A book is different rhetorically but not necessarily in terms of its composition. Consider, for instance, Junot Diaz's torturous 10-year journey toward writing his Pultizer Prize wining novel. He ends it this way:

in my view a writer is a writer not because she writes well and easily, because she has amazing talent, because everything she does is golden. In my view a writer is a writer because even when there is no hope, even when nothing you do shows any sign of promise, you keep writing anyway. Wasn't until that night when I was faced with all those lousy pages that I realized, really realized, what it was exactly that I am. 

It's simple really: a writer writes. It can also be damned near impossible. It's like saying a runner runs, so start running. I think we are all familiar with these kinds of stories about the artist's struggle. Diaz (re)tells that story well though. 
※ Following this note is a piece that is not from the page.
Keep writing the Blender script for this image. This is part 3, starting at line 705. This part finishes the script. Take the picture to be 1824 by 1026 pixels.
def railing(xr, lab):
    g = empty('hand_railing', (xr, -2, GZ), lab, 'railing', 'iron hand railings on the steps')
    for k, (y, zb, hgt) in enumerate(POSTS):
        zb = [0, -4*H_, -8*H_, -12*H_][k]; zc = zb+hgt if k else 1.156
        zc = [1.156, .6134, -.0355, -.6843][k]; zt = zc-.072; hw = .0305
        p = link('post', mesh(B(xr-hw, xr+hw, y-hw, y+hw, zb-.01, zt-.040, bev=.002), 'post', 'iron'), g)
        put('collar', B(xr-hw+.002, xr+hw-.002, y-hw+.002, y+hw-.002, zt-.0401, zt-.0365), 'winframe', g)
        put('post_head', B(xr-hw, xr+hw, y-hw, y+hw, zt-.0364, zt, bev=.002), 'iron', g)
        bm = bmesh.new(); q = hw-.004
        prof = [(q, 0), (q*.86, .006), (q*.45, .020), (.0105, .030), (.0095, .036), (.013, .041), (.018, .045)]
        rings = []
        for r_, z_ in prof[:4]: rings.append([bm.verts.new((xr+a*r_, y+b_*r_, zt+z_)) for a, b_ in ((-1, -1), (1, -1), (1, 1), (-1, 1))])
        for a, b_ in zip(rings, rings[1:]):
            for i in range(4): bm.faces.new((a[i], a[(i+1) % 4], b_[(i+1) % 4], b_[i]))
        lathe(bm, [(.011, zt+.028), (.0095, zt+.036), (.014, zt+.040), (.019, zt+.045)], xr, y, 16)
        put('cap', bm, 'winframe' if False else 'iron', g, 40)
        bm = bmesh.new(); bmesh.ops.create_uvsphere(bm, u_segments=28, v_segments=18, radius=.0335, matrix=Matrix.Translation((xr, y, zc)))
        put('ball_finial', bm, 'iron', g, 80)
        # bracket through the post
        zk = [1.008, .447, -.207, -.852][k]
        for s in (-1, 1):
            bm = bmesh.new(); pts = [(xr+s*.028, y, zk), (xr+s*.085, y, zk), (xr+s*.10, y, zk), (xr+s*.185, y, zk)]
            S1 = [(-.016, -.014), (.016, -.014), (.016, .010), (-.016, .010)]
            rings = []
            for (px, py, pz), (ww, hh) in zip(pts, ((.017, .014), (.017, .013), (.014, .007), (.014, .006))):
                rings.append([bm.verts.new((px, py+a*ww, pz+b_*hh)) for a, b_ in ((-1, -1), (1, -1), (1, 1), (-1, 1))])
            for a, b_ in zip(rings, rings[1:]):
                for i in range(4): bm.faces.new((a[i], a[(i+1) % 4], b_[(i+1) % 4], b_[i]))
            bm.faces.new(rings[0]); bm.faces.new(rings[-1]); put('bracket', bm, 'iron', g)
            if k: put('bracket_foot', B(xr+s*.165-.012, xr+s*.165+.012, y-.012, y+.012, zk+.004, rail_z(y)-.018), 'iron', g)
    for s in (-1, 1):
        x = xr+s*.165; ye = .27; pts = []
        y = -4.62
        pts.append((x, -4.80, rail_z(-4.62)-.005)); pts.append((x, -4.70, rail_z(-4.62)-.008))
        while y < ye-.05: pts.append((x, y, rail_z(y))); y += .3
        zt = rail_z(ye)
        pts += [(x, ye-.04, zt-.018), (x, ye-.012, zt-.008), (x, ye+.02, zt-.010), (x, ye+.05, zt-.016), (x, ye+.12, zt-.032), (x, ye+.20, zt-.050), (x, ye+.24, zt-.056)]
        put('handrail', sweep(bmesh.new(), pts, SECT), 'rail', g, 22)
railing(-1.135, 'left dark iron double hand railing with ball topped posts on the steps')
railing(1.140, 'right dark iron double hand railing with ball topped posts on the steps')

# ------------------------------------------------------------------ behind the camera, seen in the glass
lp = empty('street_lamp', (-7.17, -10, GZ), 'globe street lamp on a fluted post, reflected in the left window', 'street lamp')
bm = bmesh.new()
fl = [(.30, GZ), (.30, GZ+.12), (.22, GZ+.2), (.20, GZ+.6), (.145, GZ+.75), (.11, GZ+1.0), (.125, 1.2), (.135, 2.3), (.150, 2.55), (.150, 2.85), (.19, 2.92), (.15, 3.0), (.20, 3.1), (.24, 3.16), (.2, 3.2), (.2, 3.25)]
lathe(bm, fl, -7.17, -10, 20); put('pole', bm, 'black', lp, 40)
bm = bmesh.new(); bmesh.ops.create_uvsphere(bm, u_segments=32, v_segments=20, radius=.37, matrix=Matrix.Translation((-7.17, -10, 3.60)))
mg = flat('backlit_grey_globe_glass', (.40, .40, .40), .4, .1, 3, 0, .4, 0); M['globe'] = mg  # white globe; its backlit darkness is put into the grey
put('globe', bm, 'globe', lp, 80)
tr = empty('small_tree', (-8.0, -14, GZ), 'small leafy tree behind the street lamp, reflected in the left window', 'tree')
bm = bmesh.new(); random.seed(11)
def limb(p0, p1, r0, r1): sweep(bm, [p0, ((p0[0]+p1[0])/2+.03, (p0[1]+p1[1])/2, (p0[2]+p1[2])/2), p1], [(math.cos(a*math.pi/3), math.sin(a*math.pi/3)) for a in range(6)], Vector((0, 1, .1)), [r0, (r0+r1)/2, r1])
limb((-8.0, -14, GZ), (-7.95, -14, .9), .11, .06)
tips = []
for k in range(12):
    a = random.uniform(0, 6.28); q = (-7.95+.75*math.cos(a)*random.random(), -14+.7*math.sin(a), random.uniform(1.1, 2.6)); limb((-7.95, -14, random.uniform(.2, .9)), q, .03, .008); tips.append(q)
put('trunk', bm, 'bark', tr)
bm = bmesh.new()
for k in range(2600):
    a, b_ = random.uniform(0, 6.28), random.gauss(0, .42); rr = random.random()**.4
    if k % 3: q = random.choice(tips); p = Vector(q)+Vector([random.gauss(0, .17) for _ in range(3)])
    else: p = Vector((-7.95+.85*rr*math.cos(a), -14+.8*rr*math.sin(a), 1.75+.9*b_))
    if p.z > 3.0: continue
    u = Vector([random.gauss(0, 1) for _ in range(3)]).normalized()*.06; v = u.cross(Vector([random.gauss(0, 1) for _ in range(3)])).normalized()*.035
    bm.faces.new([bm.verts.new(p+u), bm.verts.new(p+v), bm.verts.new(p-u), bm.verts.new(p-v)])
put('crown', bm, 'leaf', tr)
The difference between the book and the dissertation is not in its potentially torturous composition, but in its rhetorical function. The dissertation might claim to an a-rhetorical composition, but we don't let much get outside the realm of rhetoric in these parts, especially not texts. Even though the dissertation may appear to have little concern for audience in its almost paranoid obsession with establishing authority and myopic focus, it is a particular genre, where authors and audience (limited though it may be) are asked to play particular roles. With the book, academic or otherwise, we have less interest in the task of establishing authority. As readers, I think we assume the publisher vets the author, and as authors we don't need the obsessive demonstration of mastery to be visible in our text anymore than one has to pass a driver's test every time one gets pulled over by the police. Showing them your license is sufficient. Furthermore the book shouldn't be as myopic as the dissertation. It requires a much broader audience.
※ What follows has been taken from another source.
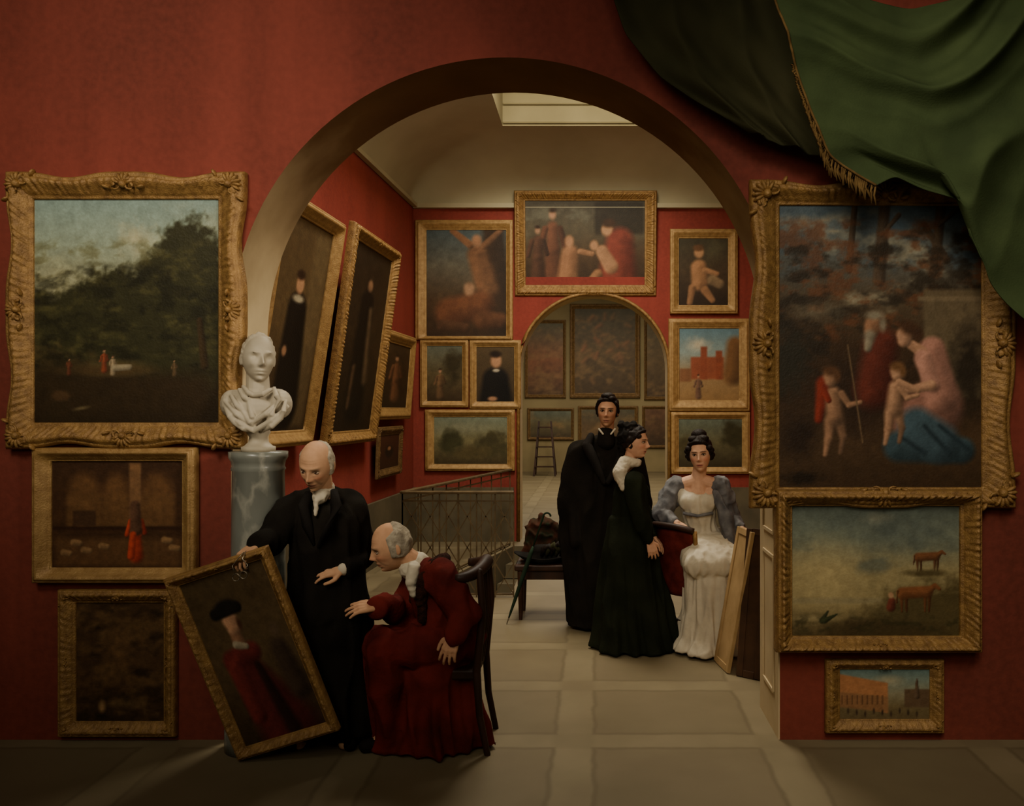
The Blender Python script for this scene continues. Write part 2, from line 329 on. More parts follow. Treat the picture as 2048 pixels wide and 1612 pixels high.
# ------------------------------------------------------------------ painted canvases
TAB=rng.random((256,256))
def vn(x,y):
    xi=np.floor(x).astype(int); yi=np.floor(y).astype(int); fx=x-xi; fy=y-yi; fx=fx*fx*(3-2*fx); fy=fy*fy*(3-2*fy)
    t=lambda a,b: TAB[a&255,b&255]
    return (t(xi,yi)*(1-fx)+t(xi+1,yi)*fx)*(1-fy)+(t(xi,yi+1)*(1-fx)+t(xi+1,yi+1)*fx)*fy
def fbm(x,y,o=4):
    s=0;a=.5;tot=0
    for i in range(o): s=s+a*vn(x*2**i+i*17.3,y*2**i+i*5.1); tot+=a; a*=.55
    return s/tot
class Pic:
    def __init__(s,r,step):
        s.r=r; x0,y0,x1,y1=r; nx=max(12,int((x1-x0)/step)); ny=max(12,int((y1-y0)/step))
        s.X,s.Y=np.meshgrid(np.linspace(x0,x1,nx),np.linspace(y0,y1,ny)); s.c=np.zeros(s.X.shape+(3,))
    def bg(s,*cols):
        t=(s.Y-s.r[1])/(s.r[3]-s.r[1])*(len(cols)-1)
        for k in range(3): s.c[...,k]=np.interp(t,range(len(cols)),[c[k] for c in cols])
        return s
    def lay(s,a,col): a=np.clip(a,0,1)[...,None]; s.c=s.c*(1-a)+np.array(col,float)*a; return s
    def cloud(s,col,sc,lo,hi,y0=-1e9,y1=1e9,al=1):
        n=fbm(s.X/sc,s.Y/sc*1.6,5); a=np.clip((n-lo)/(hi-lo),0,1)*al*np.clip((s.Y-y0)/20,0,1)*np.clip((y1-s.Y)/20,0,1)
        return s.lay(a,col)
    def e(s,cx,cy,rx,ry,col,rot=0,soft=.35,rough=0,al=1):
        c,k=math.cos(rad(rot)),math.sin(rad(rot)); dx=s.X-cx; dy=s.Y-cy
        d=np.sqrt(((dx*c+dy*k)/rx)**2+((-dx*k+dy*c)/ry)**2)
        if rough: d=d+rough*(fbm(s.X/14+cx,s.Y/14+cy,4)-.5)*2
        return s.lay(np.clip((1-d)/soft,0,1)*al,col)
    def l(s,x0,y0,x1,y1,r0,col,r1=None,soft=.35,al=1,sh=.5):
        r1=r0 if r1 is None else r1; dx,dy=x1-x0,y1-y0; t=np.clip(((s.X-x0)*dx+(s.Y-y0)*dy)/(dx*dx+dy*dy+1e-6),0,1)
        r=r0+(r1-r0)*t; ex=s.X-x0-dx*t; ey=s.Y-y0-dy*t; d=np.hypot(ex,ey)/r
        a=np.clip((1-d)/soft,0,1)[...,None]*al; k=1-sh*np.clip((ex+ey)/r*.7+.15,0,1)
        s.c=s.c*(1-a)+np.array(col,float)*k[...,None]*a; return s
    def q(s,x0,y0,x1,y1,col,soft=3,al=1,sk=0):
        xx=s.X; yy=s.Y-(s.X-x0)*sk
        a=np.clip((xx-x0)/soft,0,1)*np.clip((x1-xx)/soft,0,1)*np.clip((yy-y0)/soft,0,1)*np.clip((y1-yy)/soft,0,1)
        return s.lay(a*al,col)
    def fig(s,x,y,h,cl,sk=(168,124,94),lean=0):
        hx=x+math.sin(rad(lean))*h*.3
        s.l(x,y-h*.06,x,y-h*.42,h*.17,cl,h*.12,.5); s.l(x,y-h*.45,hx,y-h*.72,h*.12,[k*1.1 for k in cl],h*.10,.5); s.l(x-h*.1,y-h*.7,x-h*.17,y-h*.45,h*.05,[k*1.05 for k in cl]); s.l(x+h*.1,y-h*.7,x+h*.16,y-h*.48,h*.05,[k*.8 for k in cl])
        s.e(hx,y-h*.88,h*.065,h*.08,sk,0,.6); s.e(hx,y-h*.94,h*.07,h*.045,(50,34,22),0,.7); return s
    def child(s,x,y,h,sk,hr=(92,62,38),lean=0):
        s.l(x-h*.05,y-h*.36,x-h*.07,y-h*.18,h*.085,sk,h*.055,.6); s.l(x-h*.07,y-h*.18,x-h*.10,y-h*.02,h*.055,sk,h*.035,.6); s.l(x+h*.05,y-h*.36,x+h*.09,y-h*.2,h*.08,[k*.8 for k in sk],h*.05,.6); s.l(x+h*.09,y-h*.2,x+h*.06,y-h*.04,h*.05,[k*.72 for k in sk],h*.035,.6)
        s.l(x+lean*.4,y-h*.66,x,y-h*.42,h*.10,sk,h*.125,.5,1,.65); s.l(x+h*.07,y-h*.66,x+h*.15,y-h*.54,h*.05,[k*.95 for k in sk],h*.04,.5); s.l(x+h*.15,y-h*.54,x+h*.27,y-h*.57,h*.04,sk,h*.03,.5); s.l(x+lean,y-h*.84,x+lean+1,y-h*.80,h*.10,sk,h*.09,.4,1,.6); s.e(x+lean,y-h*.90,h*.115,h*.075,hr,0,.6); s.e(x+lean+h*.07,y-h*.84,h*.05,h*.09,hr,0,.7); return s
    def mott(s,a,sc=9):
        n=fbm(s.X/sc,s.Y/sc,4); s.c=s.c*(1+(n[...,None]-.5)*2*a); return s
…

As this Inside Higher Ed missive indicates, there is some real struggle over what academic publishing is about. There is an obvious disconnect between the transaction of acquiring reputation (for jobs and tenure) and actually communicating. And nowhere is this more clear than in the dissertation: an artifact one trades for reputational credit that will communicate almost nothing (if for no other reason than that fact that you can count the number of people who will read it on one hand). Sadly, I think there is some implicit notion that dissertation writers aren't ready to communicate: a notion that is an extension of what we believe about our undergraduates. Admittedly it's an odd notion since they've all been communicating since they were quite young. 
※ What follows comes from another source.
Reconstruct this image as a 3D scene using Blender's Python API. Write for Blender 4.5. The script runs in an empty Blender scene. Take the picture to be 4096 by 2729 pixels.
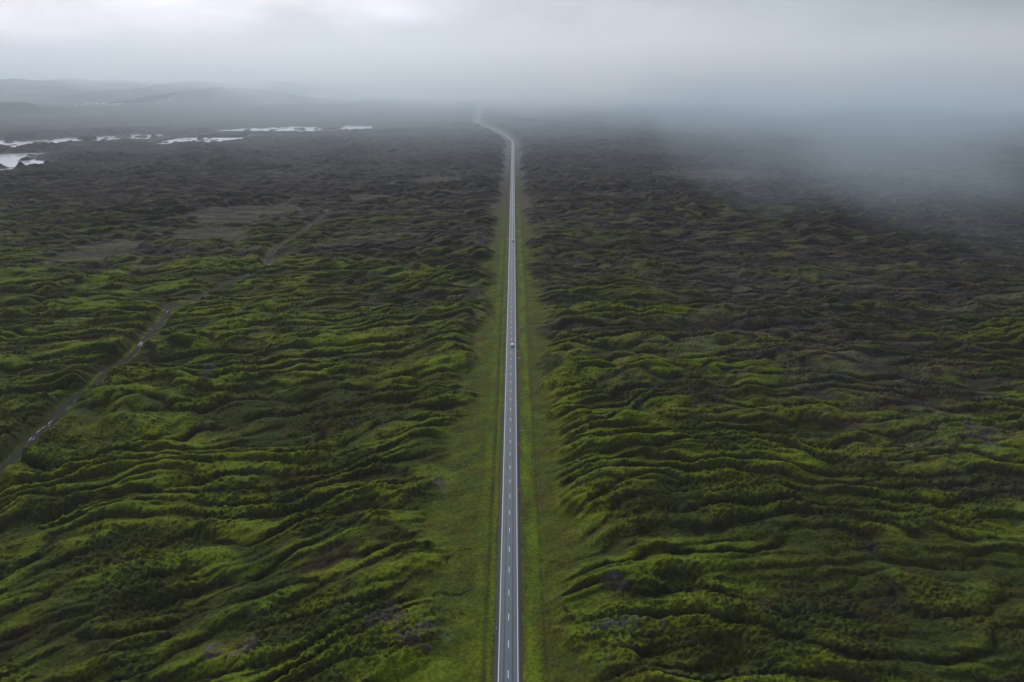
import bpy, bmesh, math, random, os
import numpy as np
from mathutils import Vector, Matrix
random.seed(7)
Q = float(os.environ.get('SCENE_Q', '1'))      # mesh density for quick looks; 1 in the scored picture
scene = bpy.context.scene
col = scene.collection
f32 = np.float32

# ------------------------------------------------------------------ camera
H = 173.0
PITCH = math.radians(21.3)
YAW = math.radians(0.126)
CX = 1.53
ZROAD = 0.55
cam_d = bpy.data.cameras.new('camera')
cam = bpy.data.objects.new('camera', cam_d)
col.objects.link(cam)
cam.location = (CX, 0, H)
cam.rotation_euler = (math.radians(90) - PITCH, 0, YAW)
cam_d.sensor_width = 36.0
cam_d.lens = 24.0
cam_d.clip_start = 1.0
cam_d.clip_end = 60000.0
scene.camera = cam
scene.render.resolution_x = 1024
scene.render.resolution_y = 682

def unproject(px, py, z=0.0):
    """a pixel of the 4096x2729 photograph -> the ground point at height z"""
    F = 2730.7
    v = Vector(((px - 2048) / F, -(py - 1364.5) / F, -1.0))
    v = cam.rotation_euler.to_matrix() @ v
    t = (z - H) / v.z
    return (CX + v.x * t, v.y * t)

# ------------------------------------------------------------------ noise
def _perm(seed):
    r = np.random.RandomState(seed)
    return r.permutation(256).astype(np.int32)
_P = _perm(3)
_P = np.concatenate([_P, _P])
_ang = np.random.RandomState(5).rand(256) * 2 * np.pi
_GX = np.cos(_ang).astype(f32)
_GY = np.sin(_ang).astype(f32)

def pn(x, y, seed=0):
    """gradient noise, about -0.7..0.7"""
    x = x + 37.17 * seed
    y = y - 11.73 * seed
    xi = np.floor(x); yi = np.floor(y)
    xf = (x - xi).astype(f32); yf = (y - yi).astype(f32)
    xi = xi.astype(np.int32) & 255; yi = yi.astype(np.int32) & 255
    u = xf * xf * xf * (xf * (xf * 6 - 15) + 10)
    v = yf * yf * yf * (yf * (yf * 6 - 15) + 10)
    a = _P[xi] + yi
    b = _P[(xi + 1) & 255] + yi
    def g(h, dx, dy):
        return _GX[h] * dx + _GY[h] * dy
    aa = g(_P[a & 511], xf, yf)
    ba = g(_P[b & 511], xf - 1, yf)
    ab = g(_P[(a + 1) & 511], xf, yf - 1)
    bb = g(_P[(b + 1) & 511], xf - 1, yf - 1)
    x1 = aa + u * (ba - aa)
    x2 = ab + u * (bb - ab)
    return x1 + v * (x2 - x1)

def ss(a, b, x):
    t = np.clip((x - a) / (b - a), 0, 1)
    return t * t * (3 - 2 * t)

def seg_dist(X, Y, pts):
    """distance from each point to a polyline"""
    d = np.full(X.shape, 1e9, f32)
    for (x0, y0), (x1, y1) in zip(pts[:-1], pts[1:]):
        dx, dy = x1 - x0, y1 - y0
        L = dx * dx + dy * dy + 1e-9
        t = np.clip(((X - x0) * dx + (Y - y0) * dy) / L, 0, 1)
        d = np.minimum(d, np.hypot(X - (x0 + t * dx), Y - (y0 + t * dy)))
    return d

def smooth_path(pts, step):
    """Catmull-Rom through pts, resampled"""
    p = [pts[0]] + list(pts) + [pts[-1]]
    out = []
    for i in range(1, len(p) - 2):
        a, b, c, d = [np.array(q, float) for q in p[i - 1:i + 3]]
        n = max(2, int(np.linalg.norm(c - b) / step))
        for k in range(n):
            t = k / n
            out.append(0.5 * ((2 * b) + (-a + c) * t + (2 * a - 5 * b + 4 * c - d) * t * t + (-a + 3 * b - 3 * c + d) * t ** 3))
    out.append(np.array(pts[-1], float))
    return np.array(out)

# ------------------------------------------------------------------ the lines that shape the ground
far_px = [(2039, 557), (2026.5, 545), (1996, 529), (1960, 513), (1926, 499), (1911, 488),
          (1909, 477), (1915, 460), (1919, 444), (1923, 425), (1925, 411)]
road_pts = [(0.0, y) for y in (-60, 400, 900, 1400, 1700, 1850)] + [(-1.0, 1960)] + [unproject(a, b) for a, b in far_px]
road_curve = smooth_path(road_pts[3:], 12.0)
road_line = np.vstack([np.column_stack([np.zeros(160), np.linspace(-60, 1390, 160)]), road_curve])

track_px = [(-120, 2010), (0, 1893), (50, 1846), (150, 1738), (215, 1685), (262, 1622), (330, 1568), (365, 1558), (422, 1488),
            (520, 1418), (585, 1352), (640, 1290), (672, 1240), (700, 1222), (760, 1208), (850, 1165), (930, 1128), (992, 1100)]
track2_px = [(1078, 1068), (1073, 1040), (1088, 1008), (1120, 982), (1180, 950), (1240, 905), (1290, 868), (1312, 852), (1300, 838)]
track_line = smooth_path([unproject(a, b, 2.0) for a, b in track_px], 2.0)
track2_line = smooth_path([unproject(a, b, 2.0) for a, b in track2_px], 3.0)

WZ = -0.25        # level of the still water
lakes = [   # outlines traced on the flat valley floor
    [(-60, 560), (60, 570), (160, 565), (300, 552), (440, 548), (462, 556), (420, 566), (250, 572), (120, 583), (40, 592), (-60, 590)],
    [(545, 541), (612, 541), (622, 552), (588, 559), (545, 556)],
    [(600, 572), (690, 556), (810, 543), (905, 531), (955, 540), (960, 556), (905, 564), (800, 574), (690, 577)],
    [(905, 522), (1000, 513), (1010, 521), (1070, 512), (1180, 508), (1310, 516), (1312, 521), (1230, 528), (1180, 530), (1060, 530), (1000, 534)],
    [(1330, 512), (1400, 504), (1470, 507), (1475, 515), (1400, 518), (1340, 518)],
    [(-60, 617), (110, 620), (105, 632), (165, 650), (168, 660), (110, 668), (30, 672), (-10, 684), (-60, 688)],
    [(1035, 545), (1075, 542), (1080, 546), (1040, 549)],
]
lakes_w = [[unproject(a, b, WZ) for a, b in L] for L in lakes]
def poly_sd(X, Y, P):
    """signed distance to a polygon, negative inside"""
    d = seg_dist(X, Y, P + [P[0]])
    ins = np.zeros(X.shape, bool)
    n = len(P)
    for i in range(n):
        x0, y0 = P[i]; x1, y1 = P[(i + 1) % n]
        if y0 == y1: continue
        c = ((Y < y0) != (Y < y1)) & (X < (x1 - x0) * (Y - y0) / (y1 - y0) + x0)
        ins ^= c
    return np.where(ins, -d, d)

cracks_px = [[(1786, 2265), (1790, 2245), (1812, 2225), (1840, 2208), (1880, 2203)],
             [(1732, 2391), (1760, 2378), (1800, 2388), (1835, 2381), (1862, 2370), (1890, 2356)],
             [(1768, 2415), (1795, 2448), (1822, 2478)],
             [(1842, 2461), (1862, 2462), (1880, 2474), (1893, 2478)],
             [(2253, 2453), (2266, 2478), (2280, 2490), (2286, 2514), (2320, 2508), (2352, 2519)],
             [(2196, 2252), (2240, 2254), (2256, 2270)],
             [(1722, 2462), (1748, 2476), (1772, 2476), (1784, 2462)]]
cracks = [smooth_path([unproject(a, b) for a, b in c], 1.0) for c in cracks_px]
def e(px, py, rx, ry):          # an ellipse on the ground: centre, half width, half depth (metres)
    x, y = unproject(px, py)
    x1, _ = unproject(px + rx, py)
    _, y1 = unproject(px, py - ry)
    return (x, y, abs(x1 - x), abs(y1 - y))
smooth_spots = [e(960, 860, 270, 42), e(820, 945, 210, 36), e(2900, 705, 330, 26), e(1750, 730, 130, 20), e(1480, 795, 110, 16), e(400, 1010, 150, 50)]
rock_spots = [e(930, 2640, 110, 60), e(1690, 2560, 110, 50), e(1600, 2520, 130, 50), e(1770, 1940, 70, 35), e(2820, 1640, 50, 25), e(2440, 2390, 60, 35), e(845, 1520, 45, 30), e(2500, 2560, 170, 25), e(3950, 1780, 120, 40), e(1560, 2470, 60, 60)]
bright_spots = [e(1620, 2690, 260, 70), e(1740, 1905, 90, 40), e(430, 1130, 60, 40), e(2080, 2700, 40, 60)]
track_xy = np.vstack([track_line, track2_line])

def wave(p):
    """a row of rounded crests with tight creases between them, a little steeper on the near side"""
    t = p - np.floor(p)
    t = t ** 0.60
    return np.abs(np.sin(np.pi * t)) ** 1.05

def ell(X, Y, s):
    return ((X - s[0]) / s[2]) ** 2 + ((Y - s[1]) / s[3]) ** 2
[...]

So what if the rite of passage for doctoral students was an act of communication rather than a reputation transaction? I don't think it would be any less difficult. Writing, communicating, can be difficult. But it would be different. It would mean asking our doctoral students to do the thing we presumably expect them to do in their professional lives. At the same time I don't think it would be more difficult than writing a dissertation, but it would clearly be different. One could say that it would require rethinking graduate curriculum to prepare student to produce this new kind of document, but that would seem to assume that existing grad curriculum would prepare students to write a dissertation. An interesting assumption, but patently false. Why do you think there are so many ABDs?

What it comes down to for me is a greater focus on rhetorical education for humanities graduate students. As I have said here before, some faculty are scholars, some are teachers, and some are writers: some overlap these categories. Some are happiest researching in the library. Some excel in the classroom. Still others find their talents in writing. In my experience, most grad students arrive thinking of themselves in the first category. As TAs they might discover a true calling for teaching. Writing however is commonly a struggle. Most often, it's the writing that keeps people from getting degrees, finding jobs, or reaching tenure.

It's also the writing, from the humanities on the whole, that has led us to our outside position in our culture. At the very least, it hasn't helped the situation. So maybe we need to rethink this dissertation thing.